-- What is asked --
The line containing "COL = S.collection" marks the end: extract everything from the first line of the data through that line, exactly, with no pictures.

[start Material]

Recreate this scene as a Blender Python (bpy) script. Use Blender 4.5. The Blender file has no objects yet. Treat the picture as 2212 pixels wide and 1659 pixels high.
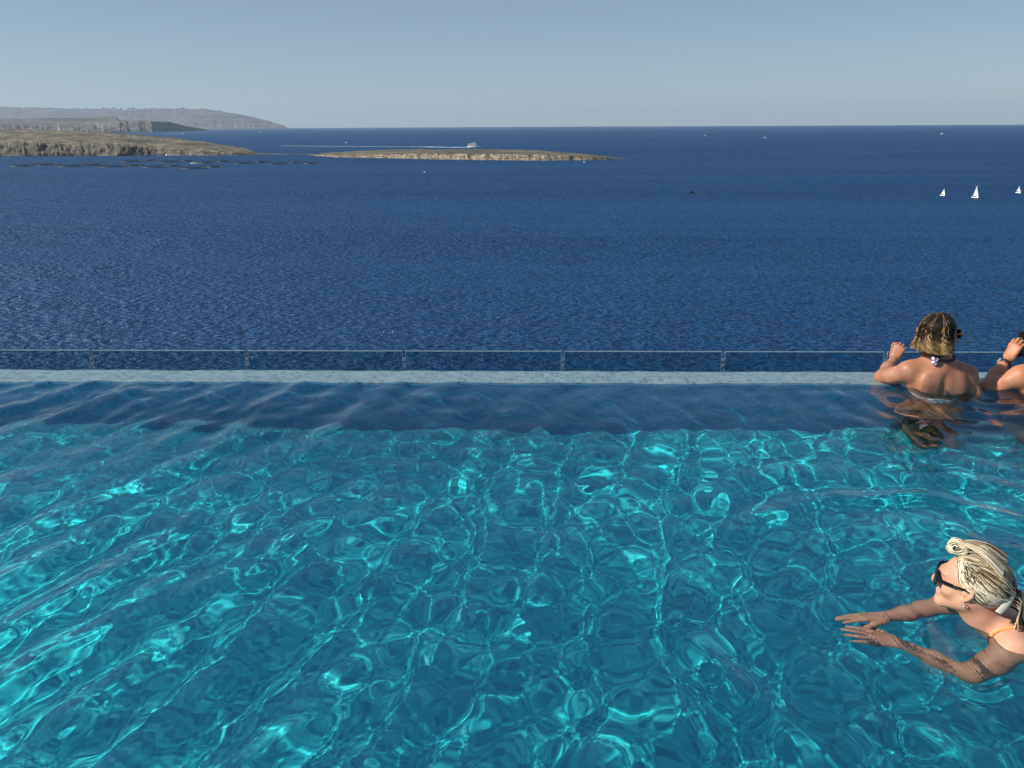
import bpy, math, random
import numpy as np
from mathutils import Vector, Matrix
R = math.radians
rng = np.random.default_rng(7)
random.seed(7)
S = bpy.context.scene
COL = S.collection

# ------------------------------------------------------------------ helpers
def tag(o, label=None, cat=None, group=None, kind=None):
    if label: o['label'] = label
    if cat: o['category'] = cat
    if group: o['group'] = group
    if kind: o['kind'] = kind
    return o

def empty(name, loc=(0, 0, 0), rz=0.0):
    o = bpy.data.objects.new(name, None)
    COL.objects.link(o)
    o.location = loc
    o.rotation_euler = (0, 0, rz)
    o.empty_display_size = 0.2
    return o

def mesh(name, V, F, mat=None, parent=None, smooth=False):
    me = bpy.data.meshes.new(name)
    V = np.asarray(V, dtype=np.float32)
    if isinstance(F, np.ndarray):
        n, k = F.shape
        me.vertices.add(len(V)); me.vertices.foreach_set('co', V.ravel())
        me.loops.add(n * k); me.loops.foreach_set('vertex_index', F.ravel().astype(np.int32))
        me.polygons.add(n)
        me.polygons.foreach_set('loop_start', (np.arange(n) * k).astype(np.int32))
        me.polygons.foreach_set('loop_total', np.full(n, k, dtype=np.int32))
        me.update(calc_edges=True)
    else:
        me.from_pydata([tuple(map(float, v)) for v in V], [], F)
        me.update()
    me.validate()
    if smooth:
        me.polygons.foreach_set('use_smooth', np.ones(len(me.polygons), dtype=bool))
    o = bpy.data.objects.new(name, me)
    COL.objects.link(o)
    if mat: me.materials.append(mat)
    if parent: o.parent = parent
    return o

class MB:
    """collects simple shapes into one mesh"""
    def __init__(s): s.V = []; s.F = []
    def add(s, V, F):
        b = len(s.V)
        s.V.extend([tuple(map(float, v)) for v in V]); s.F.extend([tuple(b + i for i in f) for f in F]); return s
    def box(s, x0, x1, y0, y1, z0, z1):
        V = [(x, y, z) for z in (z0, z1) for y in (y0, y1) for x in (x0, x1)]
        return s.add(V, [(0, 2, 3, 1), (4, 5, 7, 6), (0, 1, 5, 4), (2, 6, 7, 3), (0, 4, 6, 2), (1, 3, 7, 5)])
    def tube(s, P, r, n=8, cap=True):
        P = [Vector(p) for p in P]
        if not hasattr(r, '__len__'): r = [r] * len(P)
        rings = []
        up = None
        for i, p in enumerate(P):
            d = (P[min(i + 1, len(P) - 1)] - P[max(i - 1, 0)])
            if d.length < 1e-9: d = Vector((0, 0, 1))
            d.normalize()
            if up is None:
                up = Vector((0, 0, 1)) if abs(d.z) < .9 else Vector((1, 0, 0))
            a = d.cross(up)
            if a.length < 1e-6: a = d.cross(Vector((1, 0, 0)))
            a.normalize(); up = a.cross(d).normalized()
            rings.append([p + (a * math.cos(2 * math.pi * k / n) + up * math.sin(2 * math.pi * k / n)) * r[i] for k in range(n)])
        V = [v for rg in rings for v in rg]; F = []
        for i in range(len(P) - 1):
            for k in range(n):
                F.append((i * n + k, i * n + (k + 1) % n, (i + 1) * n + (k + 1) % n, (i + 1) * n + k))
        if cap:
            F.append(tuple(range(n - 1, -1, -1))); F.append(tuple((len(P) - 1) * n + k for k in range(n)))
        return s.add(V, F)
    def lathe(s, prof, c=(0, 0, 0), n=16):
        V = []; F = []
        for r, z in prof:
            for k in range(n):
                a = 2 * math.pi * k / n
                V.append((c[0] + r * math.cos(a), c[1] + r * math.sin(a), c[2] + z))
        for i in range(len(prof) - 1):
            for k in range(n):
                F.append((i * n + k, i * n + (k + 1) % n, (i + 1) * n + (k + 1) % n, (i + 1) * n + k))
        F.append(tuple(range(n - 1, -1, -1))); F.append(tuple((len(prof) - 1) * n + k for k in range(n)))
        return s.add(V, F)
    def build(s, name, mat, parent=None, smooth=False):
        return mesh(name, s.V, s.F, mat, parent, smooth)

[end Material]

-- Response below --
Recreate this scene as a Blender Python (bpy) script. Use Blender 4.5. The Blender file has no objects yet. Treat the picture as 2212 pixels wide and 1659 pixels high.
import bpy, math, random
import numpy as np
from mathutils import Vector, Matrix
R = math.radians
rng = np.random.default_rng(7)
random.seed(7)
S = bpy.context.scene
COL = S.collection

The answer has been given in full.